GIVEN EXERCISE: Please write out the complete listing that follows, exactly as it reads.

GIVEN MATERIAL:
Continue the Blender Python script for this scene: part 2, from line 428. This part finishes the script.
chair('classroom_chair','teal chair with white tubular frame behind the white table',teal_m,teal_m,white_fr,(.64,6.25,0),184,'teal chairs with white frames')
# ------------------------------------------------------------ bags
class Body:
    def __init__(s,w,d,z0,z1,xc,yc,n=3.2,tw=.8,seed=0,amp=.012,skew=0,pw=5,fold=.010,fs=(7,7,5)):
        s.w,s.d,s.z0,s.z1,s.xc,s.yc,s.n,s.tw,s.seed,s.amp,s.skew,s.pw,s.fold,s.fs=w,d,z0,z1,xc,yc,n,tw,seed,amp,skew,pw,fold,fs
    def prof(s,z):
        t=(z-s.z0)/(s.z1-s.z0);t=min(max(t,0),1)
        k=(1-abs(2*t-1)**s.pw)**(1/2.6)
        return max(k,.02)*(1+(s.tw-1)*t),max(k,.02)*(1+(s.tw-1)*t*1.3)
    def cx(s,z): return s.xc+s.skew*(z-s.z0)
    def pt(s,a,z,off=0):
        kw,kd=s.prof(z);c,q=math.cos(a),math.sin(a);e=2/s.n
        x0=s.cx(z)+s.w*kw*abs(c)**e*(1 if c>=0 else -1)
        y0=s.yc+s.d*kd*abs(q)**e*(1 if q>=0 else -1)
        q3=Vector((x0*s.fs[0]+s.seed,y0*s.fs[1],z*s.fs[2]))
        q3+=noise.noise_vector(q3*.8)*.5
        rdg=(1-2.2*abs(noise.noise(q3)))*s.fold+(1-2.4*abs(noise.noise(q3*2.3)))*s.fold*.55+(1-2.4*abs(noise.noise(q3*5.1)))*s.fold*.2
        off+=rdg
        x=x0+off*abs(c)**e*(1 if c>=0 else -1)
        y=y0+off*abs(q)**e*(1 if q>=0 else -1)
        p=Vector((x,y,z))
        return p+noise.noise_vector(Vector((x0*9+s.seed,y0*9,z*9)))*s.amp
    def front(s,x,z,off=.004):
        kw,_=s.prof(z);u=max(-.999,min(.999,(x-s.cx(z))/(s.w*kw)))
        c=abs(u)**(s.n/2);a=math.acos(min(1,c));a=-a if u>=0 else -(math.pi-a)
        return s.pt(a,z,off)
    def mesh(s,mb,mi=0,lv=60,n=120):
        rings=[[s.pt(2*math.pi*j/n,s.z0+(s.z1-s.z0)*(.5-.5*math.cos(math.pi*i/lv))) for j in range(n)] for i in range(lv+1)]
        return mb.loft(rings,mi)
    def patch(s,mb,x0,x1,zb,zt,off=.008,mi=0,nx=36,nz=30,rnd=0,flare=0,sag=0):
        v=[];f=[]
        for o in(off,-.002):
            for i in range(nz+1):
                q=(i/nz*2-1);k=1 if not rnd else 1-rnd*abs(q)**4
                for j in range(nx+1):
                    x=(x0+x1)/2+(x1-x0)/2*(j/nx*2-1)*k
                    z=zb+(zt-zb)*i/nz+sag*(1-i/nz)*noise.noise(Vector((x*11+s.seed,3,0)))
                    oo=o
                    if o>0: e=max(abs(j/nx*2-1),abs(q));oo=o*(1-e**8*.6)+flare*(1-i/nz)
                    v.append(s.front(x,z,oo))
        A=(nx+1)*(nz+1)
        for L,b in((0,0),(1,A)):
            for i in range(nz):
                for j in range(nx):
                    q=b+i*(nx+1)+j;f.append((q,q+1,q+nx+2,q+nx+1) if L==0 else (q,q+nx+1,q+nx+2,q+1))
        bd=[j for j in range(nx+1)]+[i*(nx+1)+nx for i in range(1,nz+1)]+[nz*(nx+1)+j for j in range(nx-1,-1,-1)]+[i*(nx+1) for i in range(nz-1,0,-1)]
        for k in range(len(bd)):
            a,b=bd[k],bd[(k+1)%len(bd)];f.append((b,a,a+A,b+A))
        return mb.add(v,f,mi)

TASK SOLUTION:
Continue the Blender Python script for this scene: part 2, from line 428. This part finishes the script.
chair('classroom_chair','teal chair with white tubular frame behind the white table',teal_m,teal_m,white_fr,(.64,6.25,0),184,'teal chairs with white frames')
# ------------------------------------------------------------ bags
class Body:
    def __init__(s,w,d,z0,z1,xc,yc,n=3.2,tw=.8,seed=0,amp=.012,skew=0,pw=5,fold=.010,fs=(7,7,5)):
        s.w,s.d,s.z0,s.z1,s.xc,s.yc,s.n,s.tw,s.seed,s.amp,s.skew,s.pw,s.fold,s.fs=w,d,z0,z1,xc,yc,n,tw,seed,amp,skew,pw,fold,fs
    def prof(s,z):
        t=(z-s.z0)/(s.z1-s.z0);t=min(max(t,0),1)
        k=(1-abs(2*t-1)**s.pw)**(1/2.6)
        return max(k,.02)*(1+(s.tw-1)*t),max(k,.02)*(1+(s.tw-1)*t*1.3)
    def cx(s,z): return s.xc+s.skew*(z-s.z0)
    def pt(s,a,z,off=0):
        kw,kd=s.prof(z);c,q=math.cos(a),math.sin(a);e=2/s.n
        x0=s.cx(z)+s.w*kw*abs(c)**e*(1 if c>=0 else -1)
        y0=s.yc+s.d*kd*abs(q)**e*(1 if q>=0 else -1)
        q3=Vector((x0*s.fs[0]+s.seed,y0*s.fs[1],z*s.fs[2]))
        q3+=noise.noise_vector(q3*.8)*.5
        rdg=(1-2.2*abs(noise.noise(q3)))*s.fold+(1-2.4*abs(noise.noise(q3*2.3)))*s.fold*.55+(1-2.4*abs(noise.noise(q3*5.1)))*s.fold*.2
        off+=rdg
        x=x0+off*abs(c)**e*(1 if c>=0 else -1)
        y=y0+off*abs(q)**e*(1 if q>=0 else -1)
        p=Vector((x,y,z))
        return p+noise.noise_vector(Vector((x0*9+s.seed,y0*9,z*9)))*s.amp
    def front(s,x,z,off=.004):
        kw,_=s.prof(z);u=max(-.999,min(.999,(x-s.cx(z))/(s.w*kw)))
        c=abs(u)**(s.n/2);a=math.acos(min(1,c));a=-a if u>=0 else -(math.pi-a)
        return s.pt(a,z,off)
    def mesh(s,mb,mi=0,lv=60,n=120):
        rings=[[s.pt(2*math.pi*j/n,s.z0+(s.z1-s.z0)*(.5-.5*math.cos(math.pi*i/lv))) for j in range(n)] for i in range(lv+1)]
        return mb.loft(rings,mi)
    def patch(s,mb,x0,x1,zb,zt,off=.008,mi=0,nx=36,nz=30,rnd=0,flare=0,sag=0):
        v=[];f=[]
        for o in(off,-.002):
            for i in range(nz+1):
                q=(i/nz*2-1);k=1 if not rnd else 1-rnd*abs(q)**4
                for j in range(nx+1):
                    x=(x0+x1)/2+(x1-x0)/2*(j/nx*2-1)*k
                    z=zb+(zt-zb)*i/nz+sag*(1-i/nz)*noise.noise(Vector((x*11+s.seed,3,0)))
                    oo=o
                    if o>0: e=max(abs(j/nx*2-1),abs(q));oo=o*(1-e**8*.6)+flare*(1-i/nz)
                    v.append(s.front(x,z,oo))
        A=(nx+1)*(nz+1)
        for L,b in((0,0),(1,A)):
            for i in range(nz):
                for j in range(nx):
                    q=b+i*(nx+1)+j;f.append((q,q+1,q+nx+2,q+nx+1) if L==0 else (q,q+nx+1,q+nx+2,q+1))
        bd=[j for j in range(nx+1)]+[i*(nx+1)+nx for i in range(1,nz+1)]+[nz*(nx+1)+j for j in range(nx-1,-1,-1)]+[i*(nx+1) for i in range(nz-1,0,-1)]
        for k in range(len(bd)):
            a,b=bd[k],bd[(k+1)%len(bd)];f.append((b,a,a+A,b+A))
        return mb.add(v,f,mi)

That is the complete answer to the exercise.